■ DATA BLOCK ■
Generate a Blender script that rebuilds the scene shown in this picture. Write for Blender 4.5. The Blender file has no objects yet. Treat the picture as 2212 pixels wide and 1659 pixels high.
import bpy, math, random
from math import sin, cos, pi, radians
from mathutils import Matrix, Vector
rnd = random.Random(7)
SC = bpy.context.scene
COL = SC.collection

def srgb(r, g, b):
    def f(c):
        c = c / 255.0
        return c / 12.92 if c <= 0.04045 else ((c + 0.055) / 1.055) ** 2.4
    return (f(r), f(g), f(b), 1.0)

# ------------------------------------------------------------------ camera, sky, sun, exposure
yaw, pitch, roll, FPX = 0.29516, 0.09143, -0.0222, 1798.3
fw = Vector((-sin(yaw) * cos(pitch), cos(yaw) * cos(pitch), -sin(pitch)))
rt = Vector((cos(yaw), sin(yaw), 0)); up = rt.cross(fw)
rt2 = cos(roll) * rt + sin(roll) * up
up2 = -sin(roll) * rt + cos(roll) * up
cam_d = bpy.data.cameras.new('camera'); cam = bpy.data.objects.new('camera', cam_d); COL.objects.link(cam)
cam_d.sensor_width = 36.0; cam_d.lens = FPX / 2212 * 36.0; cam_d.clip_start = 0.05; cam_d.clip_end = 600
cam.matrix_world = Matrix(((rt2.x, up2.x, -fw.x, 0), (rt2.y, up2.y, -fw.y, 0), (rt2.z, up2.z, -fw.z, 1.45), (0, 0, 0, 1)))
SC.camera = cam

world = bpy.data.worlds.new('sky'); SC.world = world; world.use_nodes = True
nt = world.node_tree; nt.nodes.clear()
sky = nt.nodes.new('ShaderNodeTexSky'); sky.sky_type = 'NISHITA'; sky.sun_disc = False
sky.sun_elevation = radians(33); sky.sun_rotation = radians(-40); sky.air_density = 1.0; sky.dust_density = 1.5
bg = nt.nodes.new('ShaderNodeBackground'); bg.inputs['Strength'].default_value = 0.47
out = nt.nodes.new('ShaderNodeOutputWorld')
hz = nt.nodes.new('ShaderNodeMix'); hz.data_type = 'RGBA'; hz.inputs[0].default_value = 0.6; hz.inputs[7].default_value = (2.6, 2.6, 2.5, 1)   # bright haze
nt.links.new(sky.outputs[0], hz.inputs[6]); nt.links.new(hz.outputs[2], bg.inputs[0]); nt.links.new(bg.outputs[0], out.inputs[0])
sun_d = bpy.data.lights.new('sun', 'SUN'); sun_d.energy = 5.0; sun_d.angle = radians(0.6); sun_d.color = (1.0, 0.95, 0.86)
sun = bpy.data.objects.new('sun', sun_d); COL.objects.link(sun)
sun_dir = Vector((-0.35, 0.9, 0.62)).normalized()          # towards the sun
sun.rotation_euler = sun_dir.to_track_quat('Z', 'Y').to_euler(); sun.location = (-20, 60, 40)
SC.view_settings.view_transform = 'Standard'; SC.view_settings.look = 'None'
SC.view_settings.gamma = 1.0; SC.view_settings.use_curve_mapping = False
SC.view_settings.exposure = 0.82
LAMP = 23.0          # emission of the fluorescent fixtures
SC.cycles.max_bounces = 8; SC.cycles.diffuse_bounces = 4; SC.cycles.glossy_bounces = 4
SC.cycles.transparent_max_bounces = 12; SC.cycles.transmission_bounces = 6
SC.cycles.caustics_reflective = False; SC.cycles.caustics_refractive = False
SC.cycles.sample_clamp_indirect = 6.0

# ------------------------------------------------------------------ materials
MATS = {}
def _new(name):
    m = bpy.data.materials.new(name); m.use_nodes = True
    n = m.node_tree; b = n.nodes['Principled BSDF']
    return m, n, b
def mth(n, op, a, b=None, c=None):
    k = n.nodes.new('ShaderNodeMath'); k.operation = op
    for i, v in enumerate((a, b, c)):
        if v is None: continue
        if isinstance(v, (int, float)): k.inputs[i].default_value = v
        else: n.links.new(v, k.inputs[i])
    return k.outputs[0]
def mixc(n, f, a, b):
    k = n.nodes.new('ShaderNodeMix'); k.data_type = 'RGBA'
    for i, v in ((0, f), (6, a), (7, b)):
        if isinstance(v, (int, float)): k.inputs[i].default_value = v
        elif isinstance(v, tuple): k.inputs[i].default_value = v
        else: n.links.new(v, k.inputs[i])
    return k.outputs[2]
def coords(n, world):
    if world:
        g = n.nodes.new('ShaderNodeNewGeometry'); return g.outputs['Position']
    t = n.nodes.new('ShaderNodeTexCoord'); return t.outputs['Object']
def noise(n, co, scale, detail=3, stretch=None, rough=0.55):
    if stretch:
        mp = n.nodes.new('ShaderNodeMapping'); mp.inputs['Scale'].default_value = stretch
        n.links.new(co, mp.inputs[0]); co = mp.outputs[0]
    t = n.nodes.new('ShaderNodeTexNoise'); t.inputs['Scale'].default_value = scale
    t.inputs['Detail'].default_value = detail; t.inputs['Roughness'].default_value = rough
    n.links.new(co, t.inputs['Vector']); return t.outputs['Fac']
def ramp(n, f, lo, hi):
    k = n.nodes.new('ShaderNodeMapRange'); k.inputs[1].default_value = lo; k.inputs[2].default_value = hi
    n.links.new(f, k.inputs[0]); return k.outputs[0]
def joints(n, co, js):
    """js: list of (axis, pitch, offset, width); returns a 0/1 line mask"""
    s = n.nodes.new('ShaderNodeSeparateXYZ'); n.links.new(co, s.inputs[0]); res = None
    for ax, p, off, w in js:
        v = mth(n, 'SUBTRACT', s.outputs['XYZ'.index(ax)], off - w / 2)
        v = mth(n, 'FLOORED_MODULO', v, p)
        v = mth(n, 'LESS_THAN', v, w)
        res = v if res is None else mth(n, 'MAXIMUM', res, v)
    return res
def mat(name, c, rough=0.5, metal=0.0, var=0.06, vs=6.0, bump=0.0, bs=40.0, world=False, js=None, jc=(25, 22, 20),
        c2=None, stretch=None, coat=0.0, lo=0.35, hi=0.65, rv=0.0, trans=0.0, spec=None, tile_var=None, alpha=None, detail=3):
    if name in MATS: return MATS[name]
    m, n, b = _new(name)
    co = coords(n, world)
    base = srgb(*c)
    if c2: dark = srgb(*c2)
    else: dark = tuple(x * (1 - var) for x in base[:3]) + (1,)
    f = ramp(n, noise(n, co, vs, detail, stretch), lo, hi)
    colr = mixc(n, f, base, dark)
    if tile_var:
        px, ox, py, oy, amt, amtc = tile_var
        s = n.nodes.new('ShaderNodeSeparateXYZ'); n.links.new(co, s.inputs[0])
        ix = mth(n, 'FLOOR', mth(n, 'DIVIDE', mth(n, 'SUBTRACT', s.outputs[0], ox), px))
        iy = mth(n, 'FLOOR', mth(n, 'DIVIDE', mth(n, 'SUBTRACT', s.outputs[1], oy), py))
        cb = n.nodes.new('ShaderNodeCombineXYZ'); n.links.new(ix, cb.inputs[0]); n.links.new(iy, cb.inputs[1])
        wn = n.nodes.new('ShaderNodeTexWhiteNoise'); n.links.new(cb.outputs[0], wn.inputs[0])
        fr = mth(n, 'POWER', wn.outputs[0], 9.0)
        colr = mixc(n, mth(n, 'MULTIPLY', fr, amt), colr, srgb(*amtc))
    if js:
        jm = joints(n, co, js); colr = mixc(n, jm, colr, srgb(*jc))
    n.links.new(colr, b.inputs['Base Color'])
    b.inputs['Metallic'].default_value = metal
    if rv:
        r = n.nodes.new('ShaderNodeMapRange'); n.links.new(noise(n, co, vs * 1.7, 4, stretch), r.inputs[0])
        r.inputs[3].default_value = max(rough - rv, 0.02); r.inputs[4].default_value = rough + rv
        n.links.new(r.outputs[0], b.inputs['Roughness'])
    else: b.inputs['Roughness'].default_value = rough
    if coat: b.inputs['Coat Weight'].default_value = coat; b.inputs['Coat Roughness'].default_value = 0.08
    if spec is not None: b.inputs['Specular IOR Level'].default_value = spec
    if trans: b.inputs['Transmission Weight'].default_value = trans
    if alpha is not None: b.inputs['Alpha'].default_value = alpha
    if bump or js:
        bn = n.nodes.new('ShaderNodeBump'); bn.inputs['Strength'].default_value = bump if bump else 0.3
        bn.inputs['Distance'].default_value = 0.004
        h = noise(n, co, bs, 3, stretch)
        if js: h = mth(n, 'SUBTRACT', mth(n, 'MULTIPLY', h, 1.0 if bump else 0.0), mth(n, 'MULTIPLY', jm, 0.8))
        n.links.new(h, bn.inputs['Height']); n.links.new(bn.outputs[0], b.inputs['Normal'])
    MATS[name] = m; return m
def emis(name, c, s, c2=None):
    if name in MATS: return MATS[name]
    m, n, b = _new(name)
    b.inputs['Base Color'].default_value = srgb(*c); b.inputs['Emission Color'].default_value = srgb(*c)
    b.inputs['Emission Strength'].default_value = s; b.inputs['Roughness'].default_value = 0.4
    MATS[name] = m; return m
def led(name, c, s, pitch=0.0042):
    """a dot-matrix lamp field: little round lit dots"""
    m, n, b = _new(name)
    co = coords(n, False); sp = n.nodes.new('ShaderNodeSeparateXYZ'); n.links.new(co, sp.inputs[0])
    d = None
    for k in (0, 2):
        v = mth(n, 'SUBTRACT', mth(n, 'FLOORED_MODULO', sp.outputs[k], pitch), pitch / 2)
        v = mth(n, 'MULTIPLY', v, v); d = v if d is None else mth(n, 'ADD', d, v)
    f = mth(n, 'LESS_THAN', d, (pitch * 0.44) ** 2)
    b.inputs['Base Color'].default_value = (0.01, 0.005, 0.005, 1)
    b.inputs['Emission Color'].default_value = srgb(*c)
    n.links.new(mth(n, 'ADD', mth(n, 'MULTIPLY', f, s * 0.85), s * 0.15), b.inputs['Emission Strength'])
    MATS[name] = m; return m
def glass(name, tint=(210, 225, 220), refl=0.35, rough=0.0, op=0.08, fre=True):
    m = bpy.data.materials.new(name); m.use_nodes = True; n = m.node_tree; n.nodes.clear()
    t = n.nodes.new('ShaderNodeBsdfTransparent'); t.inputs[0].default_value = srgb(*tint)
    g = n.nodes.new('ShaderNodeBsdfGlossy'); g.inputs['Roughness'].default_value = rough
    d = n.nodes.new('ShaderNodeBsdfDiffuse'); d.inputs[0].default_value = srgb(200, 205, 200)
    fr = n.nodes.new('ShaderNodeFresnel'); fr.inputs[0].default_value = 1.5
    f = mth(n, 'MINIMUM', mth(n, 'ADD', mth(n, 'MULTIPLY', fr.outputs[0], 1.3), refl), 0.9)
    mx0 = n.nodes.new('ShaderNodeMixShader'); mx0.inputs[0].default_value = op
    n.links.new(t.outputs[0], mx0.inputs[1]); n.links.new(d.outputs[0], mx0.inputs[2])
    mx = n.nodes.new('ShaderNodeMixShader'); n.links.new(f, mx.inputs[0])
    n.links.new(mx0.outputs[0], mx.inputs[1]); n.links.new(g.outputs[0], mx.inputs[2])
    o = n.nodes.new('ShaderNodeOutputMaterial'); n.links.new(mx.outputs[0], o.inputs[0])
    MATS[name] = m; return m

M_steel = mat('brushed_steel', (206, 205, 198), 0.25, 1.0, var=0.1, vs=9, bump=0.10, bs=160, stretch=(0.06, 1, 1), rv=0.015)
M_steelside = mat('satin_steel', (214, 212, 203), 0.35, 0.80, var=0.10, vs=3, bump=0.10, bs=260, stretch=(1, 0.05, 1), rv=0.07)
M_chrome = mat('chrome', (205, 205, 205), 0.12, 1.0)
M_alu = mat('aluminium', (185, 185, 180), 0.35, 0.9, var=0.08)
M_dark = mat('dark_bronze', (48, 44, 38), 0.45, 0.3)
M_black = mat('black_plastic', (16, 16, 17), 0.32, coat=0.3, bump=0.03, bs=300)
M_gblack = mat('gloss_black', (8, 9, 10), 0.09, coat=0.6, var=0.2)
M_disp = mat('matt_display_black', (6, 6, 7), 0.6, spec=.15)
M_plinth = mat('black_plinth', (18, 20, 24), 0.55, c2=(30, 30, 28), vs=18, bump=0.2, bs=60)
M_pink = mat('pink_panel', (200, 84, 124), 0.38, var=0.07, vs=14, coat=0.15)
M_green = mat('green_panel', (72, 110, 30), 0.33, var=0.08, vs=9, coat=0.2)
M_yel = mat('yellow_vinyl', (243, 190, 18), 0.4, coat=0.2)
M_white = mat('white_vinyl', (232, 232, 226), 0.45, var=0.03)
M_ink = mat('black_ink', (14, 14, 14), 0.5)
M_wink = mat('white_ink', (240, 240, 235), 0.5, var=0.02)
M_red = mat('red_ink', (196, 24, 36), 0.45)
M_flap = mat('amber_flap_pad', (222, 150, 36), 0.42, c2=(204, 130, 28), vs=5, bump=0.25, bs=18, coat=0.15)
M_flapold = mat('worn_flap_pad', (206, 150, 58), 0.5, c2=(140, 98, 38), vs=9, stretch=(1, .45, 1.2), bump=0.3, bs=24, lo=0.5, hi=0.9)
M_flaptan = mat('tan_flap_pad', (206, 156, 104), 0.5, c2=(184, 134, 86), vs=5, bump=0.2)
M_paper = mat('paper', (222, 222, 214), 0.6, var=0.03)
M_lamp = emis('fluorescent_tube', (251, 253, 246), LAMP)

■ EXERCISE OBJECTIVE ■
Track down every line with the word "objects" and copy it.

■ TASK SOLUTION ■
Generate a Blender script that rebuilds the scene shown in this picture. Write for Blender 4.5. The Blender file has no objects yet. Treat the picture as 2212 pixels wide and 1659 pixels high.
cam_d = bpy.data.cameras.new('camera'); cam = bpy.data.objects.new('camera', cam_d); COL.objects.link(cam)
sun = bpy.data.objects.new('sun', sun_d); COL.objects.link(sun)